Hyatt Hotels Corporation has announced a definitive agreement to acquire all outstanding shares of Playa Hotels & Resorts N.V. for $13.50 per share, in a deal valued at approximately $2.6 billion, including $900 million of debt. The move further strengthens Hyatt’s position as a leader in the all-inclusive resort market across Mexico, the Dominican Republic, and Jamaica.
The acquisition builds on Hyatt’s long-standing relationship with Playa, which has played a key role in the success of the Hyatt Ziva and Hyatt Zilara brands since their launch in 2013. Currently, Hyatt owns 9.4% of Playa’s shares and has worked closely with the company on the management and operation of eight all-inclusive resorts under its brands.
“Hyatt has firmly established itself as a leader in the all-inclusive space, a journey that began with our investment in Playa over a decade ago,” said Mark Hoplamazian, President and Chief Executive Officer of Hyatt. “This transaction allows us to broaden our portfolio while enhancing value for our stakeholders through an expanded management platform for all-inclusive resorts.”
Playa’s portfolio includes a collection of high-quality resorts in some of the region’s most sought-after destinations. By bringing these properties under Hyatt’s umbrella, the company aims to strengthen its presence in key leisure markets and leverage its extensive distribution network, including ALG Vacations and Unlimited Vacation Club, to drive further growth.

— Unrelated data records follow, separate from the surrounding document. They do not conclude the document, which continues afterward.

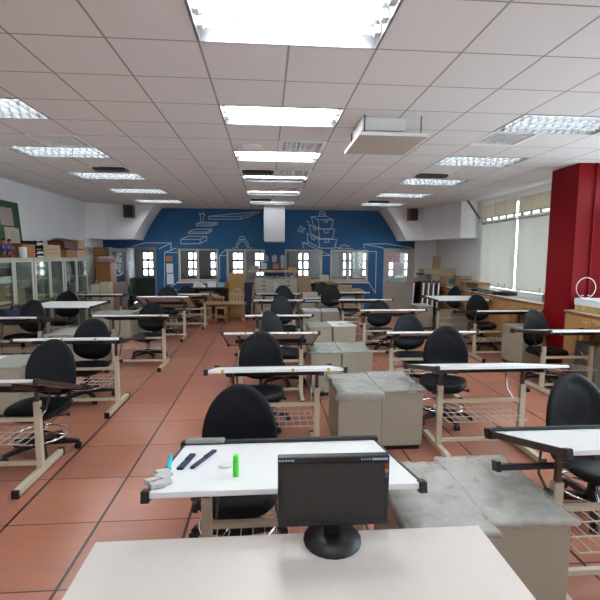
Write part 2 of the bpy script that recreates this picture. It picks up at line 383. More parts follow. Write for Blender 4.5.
# white line mural on the blue wall
MUR={
'doorL' : [[(-4.11,2.04),(-3.67,2.17),(-2.9,2.17),(-2.9,1.99)],[(-2.9,2.17),(-3.26,1.99)],[(-2.75,2.02),(-3.1,1.89),(-3.14,0.5)],[(-3.1,1.89),(-2.73,1.89)],[(-2.66,1.02),(-2.99,0.81),(-2.75,0.74)]] ,
'steps' : [[(-2.61,2.28),(-2.03,2.29),(-2.03,2.16),(-2.61,2.15),(-2.61,2.28)],[(-2.61,2.28),(-2.39,2.38),(-1.83,2.38),(-2.03,2.29)],[(-1.83,2.38),(-1.83,2.27),(-2.03,2.16)],[(-2.38,2.51),(-1.83,2.51),(-1.67,2.6),(-2.2,2.59),(-2.38,2.51),(-2.38,2.46),(-1.83,2.46),(-1.67,2.55),(-1.67,2.6)],[(-1.83,2.51),(-1.83,2.46)],[(-2.14,2.75),(-1.66,2.75),(-1.5,2.8),(-2.02,2.8),(-2.14,2.75),(-2.13,2.69),(-1.66,2.7),(-1.5,2.75),(-1.5,2.8)],[(-1.66,2.75),(-1.66,2.7)],[(-1.76,2.98),(-0.8,2.99),(-0.8,2.91),(-1.76,2.9),(-1.76,2.98)],[(-0.8,2.99),(-0.21,3.15)],[(-1.76,2.98),(-1.54,3.01),(-0.37,3.13)],[(-0.8,2.91),(-0.21,3.11)]] ,
'figure' : [[(-2.02,2.81),(-2.0,2.91),(-2.02,3.01),(-1.98,3.06),(-1.93,3.05),(-1.89,2.99),(-1.94,2.93),(-1.92,2.81)],[(-2.02,3.01),(-2.04,3.1)],[(-1.98,3.06),(-1.96,3.08),(-1.93,3.08),(-1.93,3.05)],[(-1.89,2.99),(-1.87,3.04),(-1.91,3.07)]] ,
'dome' : [[(-0.56,2.04),(-0.57,2.1),(-0.58,2.16),(-0.6,2.21),(-0.63,2.25),(-0.67,2.28),(-0.71,2.3),(-0.76,2.31),(-0.8,2.3),(-0.84,2.28),(-0.88,2.25),(-0.91,2.21),(-0.93,2.15),(-0.95,2.1),(-0.95,2.03)],[(-0.61,2.04),(-0.61,2.08),(-0.63,2.12),(-0.64,2.16),(-0.67,2.19),(-0.69,2.22),(-0.72,2.23),(-0.76,2.24),(-0.79,2.23),(-0.82,2.22),(-0.85,2.19),(-0.87,2.16),(-0.89,2.12),(-0.9,2.08),(-0.9,2.03)],[(-0.67,2.33),(-0.68,2.36),(-0.71,2.38),(-0.74,2.39),(-0.78,2.39),(-0.82,2.37),(-0.84,2.35),(-0.85,2.33),(-0.84,2.31),(-0.82,2.29),(-0.78,2.28),(-0.74,2.28),(-0.71,2.29),(-0.68,2.31),(-0.67,2.33)],[(-1.07,2.03),(-0.99,2.04)],[(-0.54,2.04),(-0.46,2.04)]] ,
'boxes' : [[(1.57,2.92),(2.05,2.92),(2.0,2.65),(1.62,2.64),(1.57,2.92)],[(1.57,2.92),(1.36,3.01),(1.43,2.76),(1.62,2.64)],[(1.36,3.01),(1.8,3.03),(2.05,2.92)],[(1.77,2.91),(1.77,2.85),(1.87,2.85),(1.87,2.91)],[(1.63,3.17),(1.75,3.17),(1.82,3.03),(1.61,3.02),(1.63,3.17)],[(1.64,3.09),(1.78,3.09)],[(1.59,2.63),(2.09,2.64),(2.04,2.34),(1.63,2.34),(1.59,2.63)],[(1.59,2.63),(1.3,2.77),(1.36,2.5),(1.63,2.34)],[(1.78,2.6),(1.78,2.52),(1.9,2.52),(1.89,2.6)],[(1.42,2.68),(1.43,2.62),(1.5,2.59),(1.5,2.65)],[(1.6,2.32),(2.16,2.32),(2.11,2.05),(1.64,2.05),(1.6,2.32)],[(1.6,2.32),(1.24,2.5),(1.27,2.23),(1.64,2.05)],[(1.8,2.3),(1.8,2.22),(1.92,2.23),(1.91,2.3)],[(1.37,2.4),(1.39,2.33),(1.47,2.29),(1.47,2.35)],[(1.14,2.04),(1.09,2.22),(1.96,1.83),(1.73,1.82)],[(1.09,2.22),(1.27,2.2)],[(2.11,2.1),(2.27,2.03)]] ,
'sketch' : [[(0.95,2.62),(1.02,2.68),(1.05,2.74),(1.09,2.68),(1.18,2.64),(1.11,2.59),(1.1,2.51),(1.04,2.57),(0.97,2.54),(0.95,2.62)],[(1.02,2.64),(1.12,2.61)],[(1.22,2.9),(1.26,2.84),(1.32,2.82)],[(2.26,2.06),(2.33,2.14),(2.44,2.16),(2.52,2.1),(2.56,2.14)],[(2.29,2.05),(2.67,2.04)]] ,
'doorR' : [[(3.03,2.06),(3.03,2.18),(3.73,2.2),(4.57,2.07)],[(3.03,2.18),(3.67,2.06)],[(3.19,1.95),(3.43,1.95),(3.43,0.64),(3.19,1.0)],[(2.25,.95),(2.26,0.87)],[(1.75,1.82),(1.96,1.82)]] ,
'winL' : [[(-1.25,2.0),(-1.45,1.8),(-1.46,1.05)],[(-1.45,1.8),(-1.25,1.8)]] }
MLAB={'doorL':'white line drawing of a box around the open left doorway','steps':'white line drawing of floating steps high on the blue wall',
'figure':'white line drawing of a small figure on the drawn top step','dome':'white line drawing of a dome above the second rear window',
'boxes':'white line drawing of a tower of stacked boxes above the third window','sketch':'faint white doodles on the blue wall beside the drawn box tower',
'doorR':'white line drawing of a box leading to the shut right door','winL':'white line drawing of a bent line left of the second window'}
for k,pl in MUR.items():
    m=MB(); r=.011 if k not in('figure','sketch','dome') else .009
    for l in pl:
        for (x0,z0),(x1,z1) in zip(l,l[1:]):
            d=Vector((x1-x0,z1-z0)); 
            if d.length<.005: continue
            n=Vector((-d.y,d.x)).normalized()*r; e=d.normalized()*r*.6
            m.prism([(x0-e.x+n.x,z0-e.y+n.y),(x1+e.x+n.x,z1+e.y+n.y),(x1+e.x-n.x,z1+e.y-n.y),(x0-e.x-n.x,z0-e.y-n.y)],'y',YB-.004,YB+.001)
    tag(m.build('wall_drawing',CHALK),MLAB[k],'mural')

# ------------------------------------------------------------------ ceiling fittings
def lamp_proto():
    r=thing('ceiling_light','','ceiling light',(0,0,0))
    h=MB(); d=.11
    h.box(0,1.2,0,.6,d,d+.01).box(0,.012,0,.6,-.004,d).box(1.188,1.2,0,.6,-.004,d).box(.012,1.188,0,.012,-.004,d).box(.012,1.188,.588,.6,-.004,d)
    h.build('housing',TRAY,r)
    for y in (.12,.30,.48):
        MB().cyl((.05,y,.055),(1.15,y,.055),.018,n=8).build('tube',TUBE,r)
        for xa,xb in ((.012,.05),(1.15,1.188)): MB().box(xa,xb,y-.03,y+.03,.03,.085,.003).build('tube_holder',CONC,r)
    return r
LP=lamp_proto()
UNLIT=mat('unlit_tube',(.7,.72,.74),.4)
def louver():
    l=MB()
    for y in (.21,.39): l.box(.012,1.188,y-.004,y+.004,0,.07)
    for i in range(1,13):
        x=.012+1.176*i/13; l.box(x-.0025,x+.0025,.012,.588,.0,.045)
    return l
LV=louver().build('louver',LOUV,LP)
first=True
side={0:'left',1:'middle',2:'right'}
ordn=['','','nearest the viewer','second from the viewer','third from the viewer','fourth from the viewer','farthest, by the blue wall']
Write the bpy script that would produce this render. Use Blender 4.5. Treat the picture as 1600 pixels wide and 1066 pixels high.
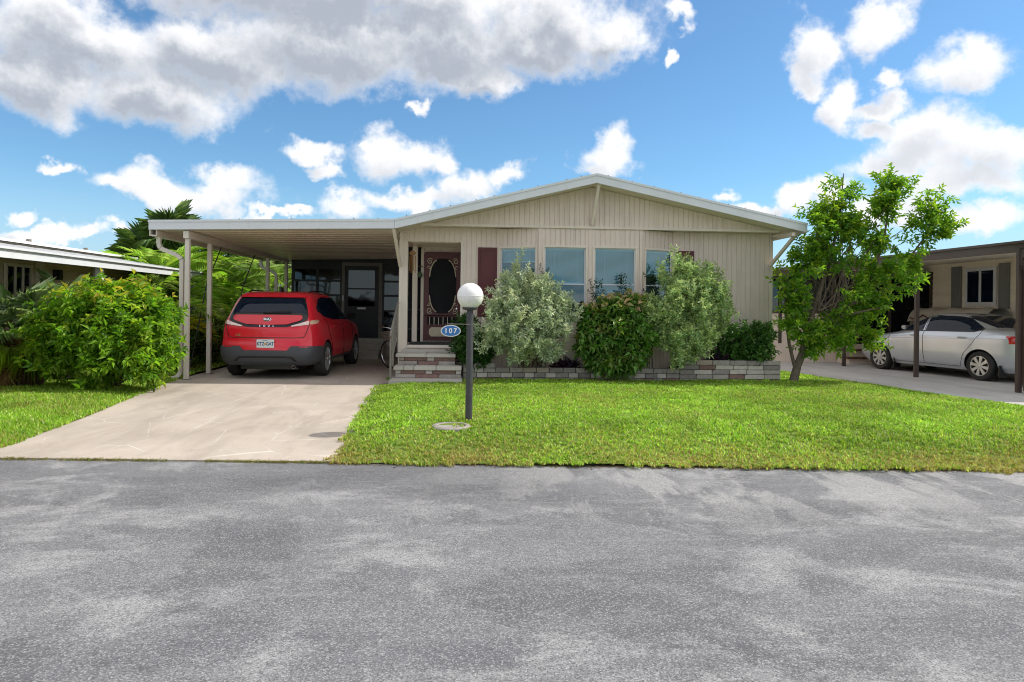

The acquisition follows Hyatt’s previous expansion efforts, including its 2021 acquisition of Apple Leisure Group and a 50/50 joint venture with Grupo Piñero in 2024, which added the Bahia Principe Hotels & Resorts to its Inclusive Collection. Today, Hyatt’s all-inclusive footprint spans approximately 55,000 rooms across Latin America, the Caribbean, and Europe.
Despite the acquisition, Hyatt remains committed to its asset-light business model and plans to sell Playa’s owned properties to third-party buyers. The company expects to generate at least $2 billion from asset sales by the end of 2027, with asset-light earnings projected to exceed 90% on a pro forma basis. Hyatt will finance the acquisition entirely through new debt but aims to repay over 80% of the amount through proceeds from asset sales, maintaining its investment-grade credit profile. The transaction is expected to close later this year, subject to approval from Playa’s shareholders and regulatory authorities, as well as other customary closing conditions.